In the old days we used to make our own fun

Sep 27, 2007 23:28

 It's finally started to pour with rain.  There was a flash of lightning just now, and that hissing pattering rain outside is just not letting up.  AH.  Bliss.  For the last three days it's been hot and muggy and clammy.  Made me feel gross and rancid, the way I felt back during the last summer heatwave.  Now my skin feels happy and I can breathe deeply.  The froggy people in The Shadow Over Innsmouth must feel this way when they develop gills and realize they can breathe underwater.

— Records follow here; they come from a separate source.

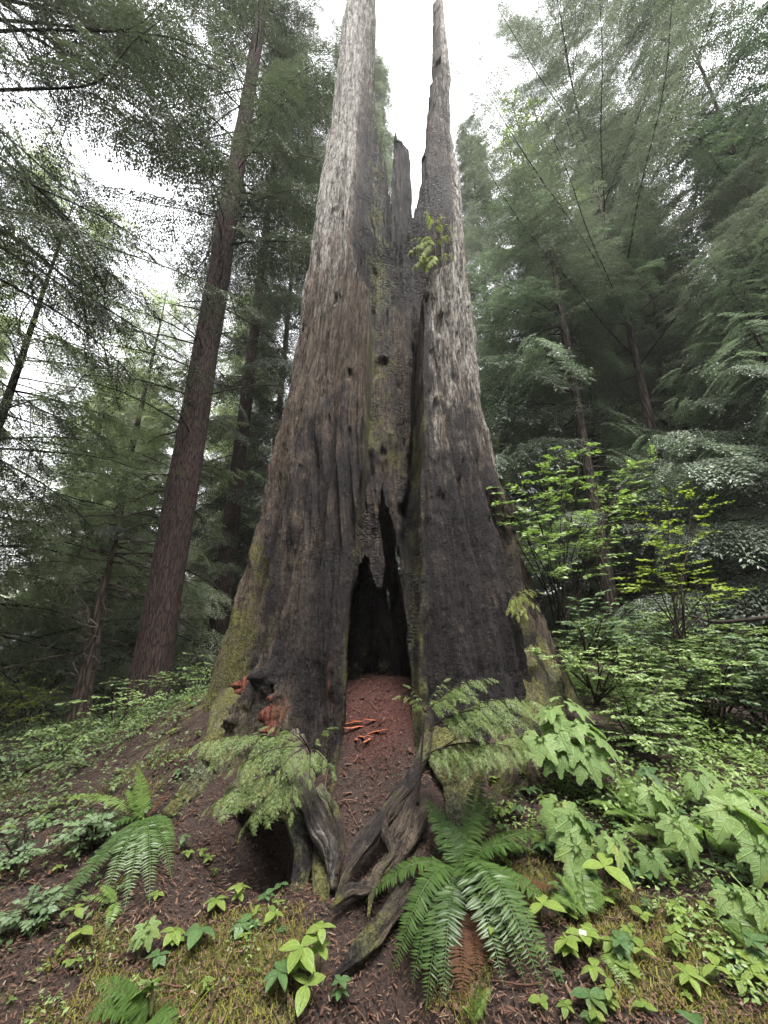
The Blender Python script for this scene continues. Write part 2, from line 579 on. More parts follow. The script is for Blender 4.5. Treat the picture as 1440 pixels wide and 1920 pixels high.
def rho_field(a, z, detail=True):
    a, z = np.broadcast_arrays(np.asarray(a, float), np.asarray(z, float))
    w = s_w(z)
    wob = 0.018 * fbm(z * 1.7, a * 0.0, 0.3, 71, 3)
    aL, fL, fR, aR = (_gi(z, i) + wob for i in range(4))
    fl = np.interp(z, _g[:, 2], _g[:, 8])
    fL = np.maximum(fL, aL + 0.03)
    fR = np.minimum(fR, aR - 0.03)
    tl = np.clip((a - aL) / (fL - aL), 0, 1)
    tr = np.clip((aR - a) / (aR - fR), 0, 1)
    up = sstep(5.5, 7.5, z)
    # steep lips low down; higher up broken faces that slope back from the rim
    pl = 1 - (1 - tl) ** (3.0 - 1.4 * up)
    pr = 1 - (1 - tr) ** (4.0 - 2.4 * up)
    g = np.minimum(pl, pr)
    dep = fl * g
    rho = np.ones_like(g)
    out = 1 - sstep(0.0, 0.25, g)
    if detail:
        n = fbm(np.sin(a) * 1.4, np.cos(a) * 1.4, z * 0.35, 21, 4)
        rho = rho + 0.05 * n
        warp = 0.5 * fbm(np.sin(a) * 2, np.cos(a) * 2, z * 0.4, 22, 3)
        lean = z * 0.10 * np.sign(a) * sstep(4, 0, z)
        # folds that run up the trunk
        f1 = fbm((a + lean) * 5.5 + warp, z * 0.12, 0.0, 23, 3)
        f2 = 1 - np.abs(fbm((a + lean) * 10 + warp * 1.5, z * 0.18, 4.0, 24, 3)) * 2
        low = sstep(5.5, 0.3, z)
        rho = rho + (0.046 + 0.125 * low) * f1 * (0.3 + 0.7 * out) + (0.042 + 0.050 * low) * (f2 - 0.45) * (0.4 + 0.6 * out)
        fibre = fbm(a * w * 20, z * 0.9, 0.0, 25, 4, 0.6)
        fib3 = fbm(a * w * 46, z * 2.2, 0.0, 31, 3, 0.6)
        rho = rho + (0.024 * fibre + 0.010 * fib3) / w * 1.5
        fur = 1 - 2 * np.abs(fbm(a * w * 5.5 + .8 * warp, z * 0.20, 6.0, 38, 3, .55))
        rho = rho + 0.040 * (fur - .45) * (.35 + .65 * out) / w * 1.4
        # eroded lumps and blocky char
        lump = fbm(a * w * 3.4, z * 1.3, 1.0, 26, 4, 0.6)
        rho = rho + 0.050 * lump * (1 - 0.6 * sstep(3.5, 8, z)) / w * 1.4
        rip = fbm(a * w * 2.2, z * 4.0, 5.0, 29, 3, 0.6)
        rho = rho + 0.012 * rip * sstep(5.5, 3, z) * sstep(-.2, .3, a) / w * 1.4
        grit = fbm(a * w * 17, z * 4.5, 5.0, 30, 4, 0.65)
        rho = rho + 0.014 * grit * sstep(6.5, 3.5, z) / w * 1.4
        crumb = fbm(a * w * 20, z * 13, 8.0, 36, 3, 0.65)
        rho = rho + 0.013 * crumb * sstep(4.8, 2.6, z) / w * 1.4
        blk = np.abs(fbm(a * w * 11, z * 14, 2.0, 27, 2))
        rho = rho + 0.018 * (blk - 0.3) * np.clip(g * 3, 0, 1) / w
        # woodpecker holes and pits, taller than wide
        pit = sstep(0.42, 0.75, fbm(a * w * 4.6, z * 2.6, 7.0, 28, 2)) * sstep(1.8, 3.0, z) * sstep(9.5, 6.0, z)
        pit2 = sstep(0.44, 0.66, fbm(a * w * 10.5, z * 2.6, 9.0, 35, 3) + .12 * fbm(a * 3, z * .7, 0, 37, 2)) * sstep(2.2, 3.4, z) * sstep(11, 6.5, z)
        rho = rho - (0.07 * pit + 0.045 * pit2) / w
        # ledge of rotten wood in the cleft
        led = np.exp(-((z - 3.95) / 0.35) ** 2) + 0.5 * np.exp(-((z - 3.2) / 0.25) ** 2)
        dep = dep - 0.16 * led * np.clip(g, 0, 1) * (0.6 + 0.8 * lump) + 0.05 * lump * g
        # deep dark slot along the right lip
        slot = np.exp(-((a - (fR - 0.01)) / 0.03) ** 2) * sstep(1.6, 3.2, z) * sstep(6.6, 5.0, z)
        dep = dep + 0.28 * slot
        # buttress roots
        for (ac, amp, wd, zs) in ((-1.75, .10, .16, 1.0), (-1.36, .09, .13, 1.0), (-1.08, .12, .12, 1.1), (-0.78, .17, .13, .8), (-0.46, .08, .08, .8), (.36, .06, .10, .8), (.66, .12, .13, .8),
                                  (1.12, .10, .09, 1.5), (1.72, .42, .17, 1.15), (2.3, .1, .3, 1.0), (-2.3, .1, .3, 1.0)):
            e = np.exp(-np.clip(z - .35, 0, 9) / zs)
            rho = rho + amp * np.exp(-((a - ac) / wd) ** 2) * e
            rho = rho - 0.5 * min(amp, .2) * np.exp(-((np.abs(a - ac) - wd * 1.7) / (wd * .6)) ** 2) * e
        # rotten red knobs on the foot
        kn = fbm(a * 16, z * 9, 1.0, 34, 3, .6)
        for (ac, zc, amp, wa, wz) in ((-.80, 1.16, .10, .045, .20), (-.74, .98, .07, .04, .16), (-.52, 1.10, .09, .05, .22), (-.50, .85, .07, .06, .2), (-.64, 1.28, .10, .06, .12), (.62, .7, .08, .08, .25)):
            rho = rho + amp * np.exp(-((a - ac + .03 * kn) / wa) ** 2 - ((z - zc) / wz) ** 2) * (1 + 1.2 * kn)
        # long creases running the height of the shell
        for (ac, dpt, wd, z0, z1) in ((-1.22, .13, .05, .5, 5.5), (-.97, .10, .04, .8, 6.5), (-.62, .06, .03, 1.6, 5.5), (-.42, .05, .022, 2.0, 6.5), (.97, .20, .06, .3, 5.0), (1.25, .10, .04, .4, 6.5), (.58, .05, .025, 2.2, 6.0), (.80, .05, .02, 2.5, 7.0), (-.80, .05, .02, 3.0, 8.0)):
            ww = ac + .05 * fbm(z * .8, 0 * z, ac * 3, 33, 3) - .03 * (z - 3) * np.sign(ac)
            rho = rho - 1.5 * dpt * np.exp(-((a - ww) / wd) ** 2) * sstep(z0 - .5, z0 + .5, z) * sstep(z1 + 1.2, z1 - 1.2, z) * out
    return rho, g, out, dep


def inpoly(x, y, poly):
    poly = np.asarray(poly, float)
    c = np.zeros(np.shape(x), bool)
    j = len(poly) - 1
    for i in range(len(poly)):
        xi, yi, xj, yj = *poly[i], *poly[j]
        hit = ((yi > y) != (yj > y)) & (x < (xj - xi) * (y - yi) / (yj - yi + 1e-12) + xi)
        c ^= hit
        j = i
    return c


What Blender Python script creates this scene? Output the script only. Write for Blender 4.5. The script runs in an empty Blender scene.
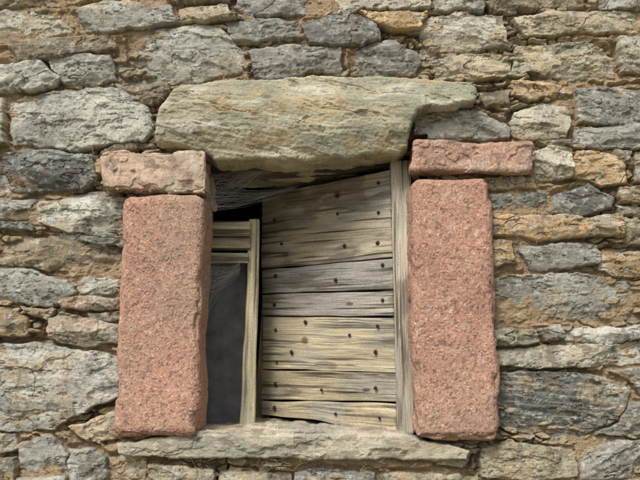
import bpy, math, numpy as np
from mathutils import Vector, Matrix
rng=np.random.default_rng(11)
# ---------------- camera model ----------------
F=900.0; PITCH=math.radians(8); CY=-2.25; CZ=1.60
cp,sp=math.cos(PITCH),math.sin(PITCH)
def P(px,py,y=0.0):
    """photo measurement -> world point on the plane at depth y"""
    u=(px-320)/F; v=-(py-240)/F
    d=np.array([u, cp-v*sp, sp+v*cp])
    t=(y-CY)/d[1]
    return np.array([0,CY,CZ])+d*t
def W2(px,py,y=0.0):
    p=P(px,py,y); return (p[0],p[2])
# ---------------- numpy noise ----------------
def _h(ix,iy,iz,seed):
    n=(ix.astype(np.int64)*374761393+iy.astype(np.int64)*668265263+iz.astype(np.int64)*2147483647*3+int(seed)*1274126177)&0xffffffff
    n=((n^(n>>13))*1274126177)&0xffffffff
    n=((n^(n>>15))*2246822519)&0xffffffff
    n=n^(n>>16)
    return n/4294967295.0*2-1
_z0=np.zeros(1,dtype=np.int64)
def n2(x,y,seed=0):
    xi=np.floor(x);yi=np.floor(y);fx=x-xi;fy=y-yi
    xi=xi.astype(np.int64);yi=yi.astype(np.int64)
    fx=fx*fx*fx*(fx*(fx*6-15)+10);fy=fy*fy*fy*(fy*(fy*6-15)+10)
    a=_h(xi,yi,_z0,seed);b=_h(xi+1,yi,_z0,seed);c=_h(xi,yi+1,_z0,seed);d=_h(xi+1,yi+1,_z0,seed)
    return (a*(1-fx)+b*fx)*(1-fy)+(c*(1-fx)+d*fx)*fy
def fbm2(x,y,o=4,seed=0,g=0.5):
    s=0;a=1;t=0
    for i in range(o):
        s=s+a*n2(x,y,seed+i*17);t+=a;a*=g
        x,y=(x*1.6-y*1.2)+3.7,(x*1.2+y*1.6)+9.1
    return s/t*1.6
def fbm2a(x,y,o=4,seed=0,g=0.5):   # anisotropy preserved
    s=0;a=1;t=0
    for i in range(o):
        s=s+a*n2(x,y,seed+i*17);t+=a;a*=g
        x=x*2.03+5.3;y=y*2.03+1.7
    return s/t*1.6
def n3(x,y,z,seed=0):
    xi=np.floor(x);yi=np.floor(y);zi=np.floor(z);fx=x-xi;fy=y-yi;fz=z-zi
    xi=xi.astype(np.int64);yi=yi.astype(np.int64);zi=zi.astype(np.int64)
    fx=fx*fx*(3-2*fx);fy=fy*fy*(3-2*fy);fz=fz*fz*(3-2*fz)
    r=0
    for i in (0,1):
        for j in (0,1):
            for k in (0,1):
                r=r+_h(xi+i,yi+j,zi+k,seed)*(fx if i else 1-fx)*(fy if j else 1-fy)*(fz if k else 1-fz)
    return r
def fbm3(p,sc,o=4,seed=0,g=0.5):
    x,y,z=p[:,0]*sc[0],p[:,1]*sc[1],p[:,2]*sc[2]
    s=0;a=1;t=0
    for i in range(o):
        s=s+a*n3(x,y,z,seed+i*13);t+=a;a*=g
        x=x*2.03+1.3;y=y*2.03+7.1;z=z*2.03+4.4
    return s/t*1.6
def sm(e0,e1,x):
    t=np.clip((x-e0)/(e1-e0),0,1);return t*t*(3-2*t)
def lin(c):
    c=np.array(c,dtype=float)/255.0
    return np.where(c<=0.04045,c/12.92,((c+0.055)/1.055)**2.4)
def mixc(c,c2,m): return c*(1-m[:,None])+np.asarray(c2)[None,:]*m[:,None]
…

Day after tomorrow, there's a historical re-creation two towns away.  The 25th Mass. will take part in Colonial Days in this nice little town with a beautiful library.  I'm going to enjoy myself--it's just for the day and we're camping out on the library lawn.  I hope the weather will be clear and cool.

Time to make a list of fun things to do.  I've complained in the past about how some of these guys act like what they've come out for is to sit around in costume griping about real-life issues and acting bored and above-it-all.  That gets old real quick.  On the other hand, I can gripe about them, of course, but if I want to have a good time I have to damn well come up with some activities I know I'll enjoy.  Then they'll be happy, I'll be happy, and hopefully the people who drop by to look at us will be able to have fun talking with us all.

To do: 
Fiddle music, definitely.  
Singing, perhaps.  I only want to do this if there's someone there who will trade songs with me.  I feel silly just sitting around singing on my own.
Games.  I will buy a rope tomorrow for jumprope--the sort with two people to turn the rope and one to jump.  Of all games, that's the one that says "Colonial" to me.  And I have a collection of wooden toys that young visitors can play with.  The sort where you catch a ball in a wooden cup or hook the ring over the nose of a little Cyrano de Bergerac sort of soldier.  In addition, I used to have a wooden top, but a child I used to look after moved away and took it with her.  Mom has offered to buy me another at a toy store in town, and I'm very grateful.  
Hopscotch: I can't find a reference to it off the top of my head, but maybe I'll look it up on Wikipedia later tonight.  I want it to have been around during the Revolution, so I can invite spectators to play it.  
For the future: I want to learn to play marbles and period card games (whist and vingt-et-un.  I don't even know what those are, but I like the names).

And of course any other suggestions for games and activities that really say "Revolutionary War" are very welcome.